** INSTRUCTION **
Locate the word "pixels" in the data below, then copy every line that holds it.

** SUPPLIED DATA **

···

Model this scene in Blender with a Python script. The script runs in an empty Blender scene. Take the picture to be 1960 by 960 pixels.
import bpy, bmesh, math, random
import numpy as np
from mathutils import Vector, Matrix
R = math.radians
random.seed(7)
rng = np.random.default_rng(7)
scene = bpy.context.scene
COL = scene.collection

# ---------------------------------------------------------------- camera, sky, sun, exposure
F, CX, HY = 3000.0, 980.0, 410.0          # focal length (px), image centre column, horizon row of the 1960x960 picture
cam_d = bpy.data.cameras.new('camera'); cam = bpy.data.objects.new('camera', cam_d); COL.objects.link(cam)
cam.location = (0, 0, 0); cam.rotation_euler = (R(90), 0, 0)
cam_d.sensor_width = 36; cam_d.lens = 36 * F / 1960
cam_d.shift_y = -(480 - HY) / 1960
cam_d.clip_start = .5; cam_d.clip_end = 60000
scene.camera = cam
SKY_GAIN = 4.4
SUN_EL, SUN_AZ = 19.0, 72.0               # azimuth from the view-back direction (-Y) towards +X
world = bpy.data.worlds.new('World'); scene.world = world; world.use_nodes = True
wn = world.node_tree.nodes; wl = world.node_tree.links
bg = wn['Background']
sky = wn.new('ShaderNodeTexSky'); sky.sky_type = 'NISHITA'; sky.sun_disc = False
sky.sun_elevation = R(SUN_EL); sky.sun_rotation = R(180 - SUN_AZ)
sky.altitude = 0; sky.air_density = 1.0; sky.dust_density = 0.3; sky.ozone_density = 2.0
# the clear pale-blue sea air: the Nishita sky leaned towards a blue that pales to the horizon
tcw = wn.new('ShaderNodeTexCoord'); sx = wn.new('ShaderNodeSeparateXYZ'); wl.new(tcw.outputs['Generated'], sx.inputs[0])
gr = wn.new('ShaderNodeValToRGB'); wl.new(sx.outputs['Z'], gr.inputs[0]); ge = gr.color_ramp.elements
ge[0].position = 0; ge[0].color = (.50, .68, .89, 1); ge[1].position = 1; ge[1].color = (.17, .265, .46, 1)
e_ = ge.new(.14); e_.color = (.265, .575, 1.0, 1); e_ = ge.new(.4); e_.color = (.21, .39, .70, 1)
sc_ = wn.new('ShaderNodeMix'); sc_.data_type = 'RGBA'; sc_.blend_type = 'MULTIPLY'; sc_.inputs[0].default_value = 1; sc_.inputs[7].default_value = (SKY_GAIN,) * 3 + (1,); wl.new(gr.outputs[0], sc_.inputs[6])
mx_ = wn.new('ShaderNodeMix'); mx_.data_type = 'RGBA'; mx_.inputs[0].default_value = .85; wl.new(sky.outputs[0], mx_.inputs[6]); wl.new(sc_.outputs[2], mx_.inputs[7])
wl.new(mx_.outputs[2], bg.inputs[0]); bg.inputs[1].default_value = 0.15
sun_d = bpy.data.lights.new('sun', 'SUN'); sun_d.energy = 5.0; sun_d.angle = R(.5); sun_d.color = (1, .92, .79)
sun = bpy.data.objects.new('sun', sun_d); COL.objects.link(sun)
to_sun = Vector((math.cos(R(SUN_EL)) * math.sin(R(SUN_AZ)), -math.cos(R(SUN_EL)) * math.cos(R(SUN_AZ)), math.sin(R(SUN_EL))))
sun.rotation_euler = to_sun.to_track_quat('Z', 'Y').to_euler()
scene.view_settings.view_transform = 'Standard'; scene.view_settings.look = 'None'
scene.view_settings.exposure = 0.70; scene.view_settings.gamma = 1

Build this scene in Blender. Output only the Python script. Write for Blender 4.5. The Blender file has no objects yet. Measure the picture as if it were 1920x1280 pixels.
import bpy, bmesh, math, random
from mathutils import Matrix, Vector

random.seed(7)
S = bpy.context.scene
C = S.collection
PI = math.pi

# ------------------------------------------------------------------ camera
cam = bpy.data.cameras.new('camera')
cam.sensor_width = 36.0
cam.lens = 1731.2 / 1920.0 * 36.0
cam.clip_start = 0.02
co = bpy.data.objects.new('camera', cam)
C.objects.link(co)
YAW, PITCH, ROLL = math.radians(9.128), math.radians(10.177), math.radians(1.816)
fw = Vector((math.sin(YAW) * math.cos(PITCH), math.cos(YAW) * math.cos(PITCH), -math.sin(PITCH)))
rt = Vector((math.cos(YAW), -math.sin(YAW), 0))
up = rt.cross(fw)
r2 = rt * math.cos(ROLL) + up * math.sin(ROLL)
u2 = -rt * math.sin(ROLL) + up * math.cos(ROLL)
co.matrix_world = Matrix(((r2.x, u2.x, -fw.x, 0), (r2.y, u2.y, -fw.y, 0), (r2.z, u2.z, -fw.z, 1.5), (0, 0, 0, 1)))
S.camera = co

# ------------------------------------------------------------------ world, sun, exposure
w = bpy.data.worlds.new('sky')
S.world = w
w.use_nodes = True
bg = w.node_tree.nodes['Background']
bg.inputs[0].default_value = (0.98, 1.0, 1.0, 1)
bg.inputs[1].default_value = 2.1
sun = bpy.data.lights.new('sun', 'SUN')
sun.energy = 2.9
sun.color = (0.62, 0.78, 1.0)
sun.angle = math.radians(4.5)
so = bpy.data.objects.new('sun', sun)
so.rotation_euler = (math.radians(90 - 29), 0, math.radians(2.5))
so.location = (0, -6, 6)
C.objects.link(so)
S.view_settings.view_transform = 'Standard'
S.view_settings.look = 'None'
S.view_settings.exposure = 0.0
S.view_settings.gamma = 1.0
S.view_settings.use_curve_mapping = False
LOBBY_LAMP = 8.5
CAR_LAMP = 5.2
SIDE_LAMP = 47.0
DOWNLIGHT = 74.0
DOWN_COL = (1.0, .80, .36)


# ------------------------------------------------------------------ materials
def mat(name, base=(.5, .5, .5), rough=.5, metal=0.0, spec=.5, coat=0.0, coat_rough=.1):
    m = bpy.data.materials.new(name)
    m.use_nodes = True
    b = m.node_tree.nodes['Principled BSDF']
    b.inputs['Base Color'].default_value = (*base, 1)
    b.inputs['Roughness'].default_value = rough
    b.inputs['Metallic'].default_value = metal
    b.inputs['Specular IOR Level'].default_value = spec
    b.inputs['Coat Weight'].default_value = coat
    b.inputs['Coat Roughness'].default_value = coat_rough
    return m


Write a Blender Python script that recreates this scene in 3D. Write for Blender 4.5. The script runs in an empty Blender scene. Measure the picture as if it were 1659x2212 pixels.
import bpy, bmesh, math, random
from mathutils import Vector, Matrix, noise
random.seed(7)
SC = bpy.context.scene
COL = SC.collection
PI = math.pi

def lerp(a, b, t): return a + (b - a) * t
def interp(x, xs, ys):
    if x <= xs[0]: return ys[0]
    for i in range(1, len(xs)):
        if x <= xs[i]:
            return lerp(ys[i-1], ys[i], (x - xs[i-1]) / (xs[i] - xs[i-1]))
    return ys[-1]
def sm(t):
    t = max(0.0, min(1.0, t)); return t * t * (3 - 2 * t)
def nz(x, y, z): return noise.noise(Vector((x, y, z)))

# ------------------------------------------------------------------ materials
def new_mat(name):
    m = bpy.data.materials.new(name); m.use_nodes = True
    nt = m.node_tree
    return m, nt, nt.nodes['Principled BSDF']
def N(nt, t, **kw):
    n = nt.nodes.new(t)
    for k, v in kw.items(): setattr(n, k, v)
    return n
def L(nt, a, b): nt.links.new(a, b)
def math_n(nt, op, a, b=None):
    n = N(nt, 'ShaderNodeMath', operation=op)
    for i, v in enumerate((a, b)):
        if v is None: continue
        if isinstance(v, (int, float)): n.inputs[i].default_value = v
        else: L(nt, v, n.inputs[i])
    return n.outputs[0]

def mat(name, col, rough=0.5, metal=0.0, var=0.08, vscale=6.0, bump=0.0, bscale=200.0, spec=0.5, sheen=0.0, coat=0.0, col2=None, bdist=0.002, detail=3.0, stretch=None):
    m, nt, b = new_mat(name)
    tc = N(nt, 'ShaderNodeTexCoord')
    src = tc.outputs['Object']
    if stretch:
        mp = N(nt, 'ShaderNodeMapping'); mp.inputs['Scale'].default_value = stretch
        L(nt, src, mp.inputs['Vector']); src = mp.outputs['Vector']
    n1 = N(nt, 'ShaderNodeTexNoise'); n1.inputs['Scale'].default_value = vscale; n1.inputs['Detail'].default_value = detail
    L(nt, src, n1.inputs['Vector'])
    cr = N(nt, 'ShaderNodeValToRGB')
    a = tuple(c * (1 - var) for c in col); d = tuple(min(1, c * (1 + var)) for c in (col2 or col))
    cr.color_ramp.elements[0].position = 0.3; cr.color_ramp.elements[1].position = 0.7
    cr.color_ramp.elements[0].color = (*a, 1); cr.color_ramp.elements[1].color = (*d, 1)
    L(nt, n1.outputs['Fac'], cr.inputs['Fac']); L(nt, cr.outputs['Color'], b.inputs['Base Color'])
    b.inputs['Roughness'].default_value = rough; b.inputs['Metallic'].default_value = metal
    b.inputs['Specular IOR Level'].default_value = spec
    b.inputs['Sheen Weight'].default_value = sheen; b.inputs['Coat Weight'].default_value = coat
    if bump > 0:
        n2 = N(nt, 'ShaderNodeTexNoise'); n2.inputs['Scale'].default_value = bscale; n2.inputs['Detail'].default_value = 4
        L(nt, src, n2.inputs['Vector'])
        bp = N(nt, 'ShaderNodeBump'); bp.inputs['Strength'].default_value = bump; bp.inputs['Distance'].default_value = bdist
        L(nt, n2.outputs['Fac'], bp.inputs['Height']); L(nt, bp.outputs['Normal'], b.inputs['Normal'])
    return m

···

** REPLY **
Model this scene in Blender with a Python script. The script runs in an empty Blender scene. Take the picture to be 1960 by 960 pixels.
Build this scene in Blender. Output only the Python script. Write for Blender 4.5. The Blender file has no objects yet. Measure the picture as if it were 1920x1280 pixels.
Write a Blender Python script that recreates this scene in 3D. Write for Blender 4.5. The script runs in an empty Blender scene. Measure the picture as if it were 1659x2212 pixels.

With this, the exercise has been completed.